02.07.10

Nova Scotia Cranberries

Posted in Blogroll, Everyday Journal at 11:01 am by admin

cranberries2.jpg
Look at this…Fresh-picked cranberries from the Nova Scotia Atlantic seacoast!
To my loyal friends following this blog, I apologize for not updating it recently. I’m in Chicago working on a special textbook publishing project as part of my life outside soaping. The good thing is the time I’ve been able to spend with my family, but I’ve also been working long hours and hanging on by my fingernails. Life should return to normal soon, however, as I head home in a few days.

In the meantime, I wanted to share with you a brief note about one of the best parts of soapmaking, and that’s the interesting, literally fascinating, people you meet along the way. Recently I got an inquiry from one of those bright and shining stars, a woman named Jessie who lives in Shallop Cove, Newfoundland—an island 90 miles from the mainland in the Atlantic. She was trying to hunt down a body butter someone had sent her as a gift, and came across my Web site, http://www.annas-soaps.com. We corresponded a bit, and she sent me these photos of cranberries they’d picked along the seacoast because she noticed I make a cranberry soap. I thought my readers would enjoy seeing them as well. Imagine picking fresh, wild cranberries…along the Atlantic seacoast!

With her permission, I hoped you might enjoy a few comments about Newfoundland Jessie sent to me in the following e-mail.

“Sharon, Holy smoke what a wonderful e-mail. Our island sounds like a horrible place, but it is one of the world’s best kept secrets. Yes we take the good with the bad when it comes to winter and wind, but I can tell you that the people here are like no other crowd under the sun. Sharon, the people of Newfoundland are like no others. People come here and never want to leave. We have a wonderful university here called Memorial that is known far and wide for it’s oceanography programs and it’s science programs and students come from all over the world to study and many don’t want to leave because of the culture here.

“When our tourist booklets come out I will sent you one. One day this month it was warmer here than in Florida!

“Newfoundlanders are warm, caring, give-the-shirt-off-their-backs kind of folks. The Newfoundlanders are known for their hard working ethic, and splashed in there is their humor and their music and their rum. The only great ruckus that they can cause would be over their dart games—man, do they take darts seriously.

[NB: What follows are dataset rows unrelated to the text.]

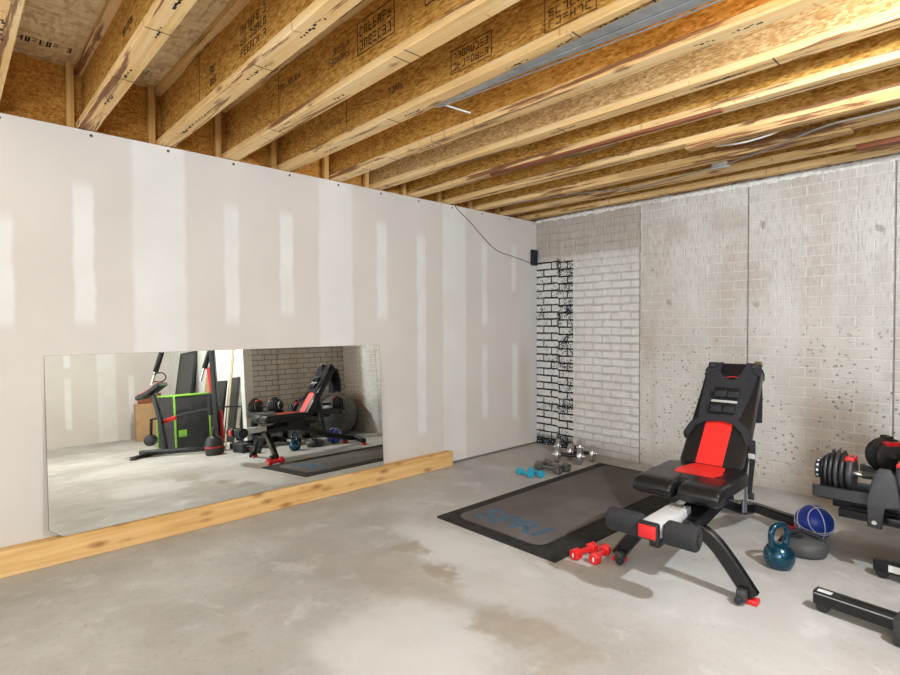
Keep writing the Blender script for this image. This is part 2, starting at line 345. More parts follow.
# ------------------------------------------------------------------ mesh helpers
class MB:
    def __init__(s, xf=None): s.bm = bmesh.new(); s.xf = xf
    def _v(s, p): return s.bm.verts.new(p)
    def box(s, x0, x1, y0, y1, z0, z1, bev=0, seg=2, m=None):
        r = bmesh.ops.create_cube(s.bm, size=1)
        vs = r['verts']
        for v in vs: v.co = Vector((x0+(v.co.x+.5)*(x1-x0), y0+(v.co.y+.5)*(y1-y0), z0+(v.co.z+.5)*(z1-z0)))
        if bev:
            es = list({e for v in vs for e in v.link_edges})
            rr = bmesh.ops.bevel(s.bm, geom=es, offset=bev, segments=seg, affect='EDGES', profile=.5, clamp_overlap=True)
            vs = list({v for f in rr['faces'] for v in f.verts} | {v for v in vs if v.is_valid})
        if m is not None:
            for v in vs: v.co = m @ v.co
        return s
    def cyl(s, a, b, r, r1=None, n=20, bev=0):
        a = Vector(a); b = Vector(b); r1 = r if r1 is None else r1
        d = b-a; L = d.length
        m = Matrix.Translation((a+b)/2) @ d.to_track_quat('Z', 'Y').to_matrix().to_4x4()
        res = bmesh.ops.create_cone(s.bm, cap_ends=True, segments=n, radius1=r, radius2=r1, depth=L, matrix=m)
        if bev:
            es = [e for e in {e for v in res['verts'] for e in v.link_edges} if any(len(f.verts) > 4 for f in e.link_faces)]
            bmesh.ops.bevel(s.bm, geom=es, offset=bev, segments=3, affect='EDGES', profile=.5)
        return s
    def sphere(s, c, r, sc=(1, 1, 1), n=24):
        m = Matrix.Translation(c) @ Matrix.Diagonal((*sc, 1))
        bmesh.ops.create_uvsphere(s.bm, u_segments=n, v_segments=n//2, radius=r, matrix=m); return s
    def rings(s, rings, cap=True, closed=False):
        R = [[s._v(p) for p in r] for r in rings]
        n = len(R[0]); m = len(R)
        for i in range(m if closed else m-1):
            a, b = R[i], R[(i+1) % m]
            for k in range(n):
                s.bm.faces.new((a[k], a[(k+1) % n], b[(k+1) % n], b[k]))
        if cap and not closed:
            s.bm.faces.new(R[0][::-1]); s.bm.faces.new(R[-1])
        return s
    def tube(s, pts, r, n=10, rect=None, side=None, closed=False, smooth=0):
        """sweep a round (r) or rectangular (rect=(w,h)) section along pts"""
        P = [Vector(p) for p in pts]
        for _ in range(smooth):
            Q = [P[0]] if not closed else []
            rng = range(len(P)-1) if not closed else range(len(P))
            for i in rng:
                a, b = P[i], P[(i+1) % len(P)]
                Q += [a.lerp(b, .25), a.lerp(b, .75)]
            if not closed: Q.append(P[-1])
            P = Q
        rg = []
        prev = Vector(side) if side is not None else None
        for i, p in enumerate(P):
            if closed: t = P[(i+1) % len(P)]-P[i-1]
            else: t = P[min(i+1, len(P)-1)]-P[max(i-1, 0)]
            t.normalize()
            if prev is None:
                prev = t.orthogonal()
            sd = prev - t*prev.dot(t)
            sd.normalize()
            if side is None: prev = sd
            nn = t.cross(sd)
            if rect:
                w_, h_ = rect[0]/2, rect[1]/2; c_ = min(w_, h_)*.3
                pr = [(w_-c_, h_), (w_, h_-c_), (w_, -h_+c_), (w_-c_, -h_), (-w_+c_, -h_), (-w_, -h_+c_), (-w_, h_-c_), (-w_+c_, h_)]
                rg.append([p+sd*a+nn*b for a, b in pr])
            else:
                rr = r(i/(len(P)-1)) if callable(r) else r
                rg.append([p+sd*math.cos(2*PI*k/n)*rr+nn*math.sin(2*PI*k/n)*rr for k in range(n)])
        return s.rings(rg, True, closed)
    def lathe(s, prof, n=28, m=None, sc=(1, 1)):
        """prof: (r,z) list about z"""
        m = m or Matrix.Identity(4)
        rg = [[m @ Vector((max(r, 1e-4)*math.cos(2*PI*k/n)*sc[0], max(r, 1e-4)*math.sin(2*PI*k/n)*sc[1], z)) for k in range(n)] for r, z in prof]
        return s.rings(rg)
    def prism(s, poly, z0, z1, m=None, bev=0, seg=2):
        m = m or Matrix.Identity(4)
        a = [s._v(m @ Vector((x, y, z0))) for x, y in poly]; b = [s._v(m @ Vector((x, y, z1))) for x, y in poly]
        k = len(poly); fs = [s.bm.faces.new(a[::-1]), s.bm.faces.new(b)]
        for i in range(k): s.bm.faces.new((a[i], a[(i+1) % k], b[(i+1) % k], b[i]))
        if bev:
            es = list({e for f in fs for e in f.edges})
            bmesh.ops.bevel(s.bm, geom=es, offset=bev, segments=seg, affect='EDGES', profile=.5, clamp_overlap=True)
        return s
    def grid(s, f, nu, nv, thick=0):
        """surface f(i,j)->point (i in 0..nu), thickness made by solidify along normals"""
        V = [[s._v(f(i/nu, j/nv)) for j in range(nv+1)] for i in range(nu+1)]
        for i in range(nu):
            for j in range(nv): s.bm.faces.new((V[i][j], V[i+1][j], V[i+1][j+1], V[i][j+1]))
        if thick:
            s.bm.normal_update()
            bmesh.ops.solidify(s.bm, geom=s.bm.faces[:], thickness=thick)
        return s
    def build(s, name, mat, parent=None, smooth=True, ang=40):
        me = bpy.data.meshes.new(name)
        if s.xf is not None: s.bm.transform(s.xf)
        bmesh.ops.recalc_face_normals(s.bm, faces=s.bm.faces[:])
        s.bm.to_mesh(me); s.bm.free()
        me.materials.append(mat)
        if smooth:
            me.polygons.foreach_set('use_smooth', [True]*len(me.polygons))
            me.set_sharp_from_angle(angle=math.radians(ang))
        o = bpy.data.objects.new(name, me); C.objects.link(o)
        if parent is not None: o.parent = parent
        return o
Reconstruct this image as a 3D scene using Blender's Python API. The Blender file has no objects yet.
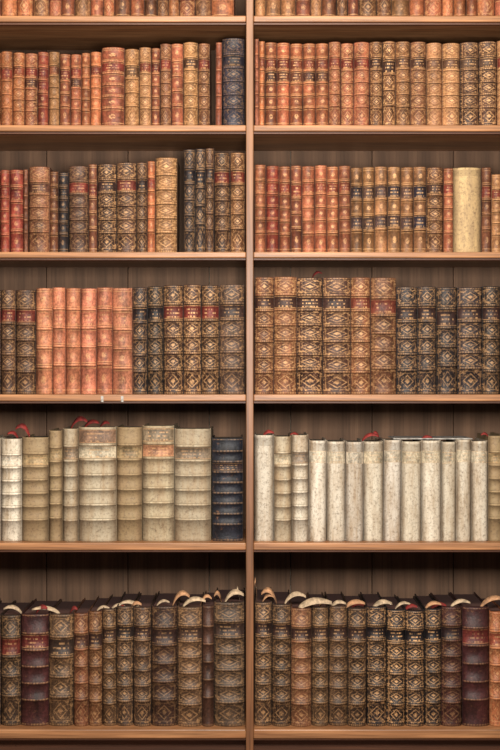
import bpy, math, random
from mathutils import Vector, Matrix
random.seed(11)
S=0.0025; D=3.5; ZC=1.22; CY=375.0
def PX(px,y=0.0): return (px-250)*S*(D+y)/D
def PZ(py,y=0.0): return ZC+(CY-py)*S*(D+y)/D
def lin(c):
    return tuple(((v/255)/12.92 if v/255<=0.04045 else ((v/255+0.055)/1.055)**2.4) for v in c)
sc=bpy.context.scene
try:
    sc.view_settings.view_transform='Standard'
    sc.view_settings.look='None'
except Exception: pass

# ---------------------------------------------------------------- node helper
class NT:
    def __init__(s,name):
        s.mat=bpy.data.materials.new(name); s.mat.use_nodes=True
        s.t=s.mat.node_tree; s.n=s.t.nodes; s.l=s.t.links
        s.b=s.n['Principled BSDF']
    def put(s,sock,v):
        if isinstance(v,bpy.types.NodeSocket): s.l.new(v,sock)
        else: sock.default_value=v
    def m(s,op,a,b=None,c=None,clamp=False):
        n=s.n.new('ShaderNodeMath'); n.operation=op; n.use_clamp=clamp
        s.put(n.inputs[0],a)
        if b is not None: s.put(n.inputs[1],b)
        if c is not None: s.put(n.inputs[2],c)
        return n.outputs[0]
    def step(s,x,lo,hi):
        n=s.n.new('ShaderNodeMapRange'); n.clamp=True
        s.put(n.inputs[0],x); s.put(n.inputs[1],lo); s.put(n.inputs[2],hi)
        return n.outputs[0]
    def rng(s,x,lo,hi,a,b):
        n=s.n.new('ShaderNodeMapRange'); n.clamp=True
        for i,v in enumerate((x,lo,hi,a,b)): s.put(n.inputs[i],v)
        return n.outputs[0]
    def mix(s,f,a,b,mode='MIX'):
        n=s.n.new('ShaderNodeMix'); n.data_type='RGBA'; n.blend_type=mode
        s.put(n.inputs[0],f); s.put(n.inputs[6],a); s.put(n.inputs[7],b)
        return n.outputs[2]
    def noise(s,vec,scale,detail=4,rough=0.6,dist=0):
        n=s.n.new('ShaderNodeTexNoise'); s.put(n.inputs['Vector'],vec)
        n.inputs['Scale'].default_value=scale; n.inputs['Detail'].default_value=detail
        n.inputs['Roughness'].default_value=rough; n.inputs['Distortion'].default_value=dist
        return n.outputs[0]
    def comb(s,x,y,z):
        n=s.n.new('ShaderNodeCombineXYZ')
        for i,v in enumerate((x,y,z)): s.put(n.inputs[i],v)
        return n.outputs[0]
    def sep(s,v):
        n=s.n.new('ShaderNodeSeparateXYZ'); s.put(n.inputs[0],v); return n.outputs
    def scale(s,v,sx,sy,sz):
        n=s.n.new('ShaderNodeVectorMath'); n.operation='MULTIPLY'
        s.put(n.inputs[0],v); n.inputs[1].default_value=(sx,sy,sz); return n.outputs[0]
    def attr(s,name):
        n=s.n.new('ShaderNodeAttribute'); n.attribute_name=name; return n.outputs['Color']
    def obj(s):
        n=s.n.new('ShaderNodeTexCoord'); return n.outputs['Object']
    def uv(s):
        n=s.n.new('ShaderNodeTexCoord'); return n.outputs['UV']
    def bump(s,h,st,dist):
        n=s.n.new('ShaderNodeBump'); n.inputs['Strength'].default_value=st; n.inputs['Distance'].default_value=dist
        s.put(n.inputs['Height'],h); s.l.new(n.outputs[0],s.b.inputs['Normal'])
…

It takes 13 hours to drive from one end of here to the other (as they say here), with a population of only 500,000 souls. There are many artists here, but we are very spread out. I left a larger art community in Nova Scotia, which has turned out to be a good thing because with our rural community I am much more artistic.”

Well, that’s just a taste of the kind of correspondence I get and I thought Anna’s blog readers would appreciate the images it contains, as well as those beautiful cranberries. Thanks, Jessie!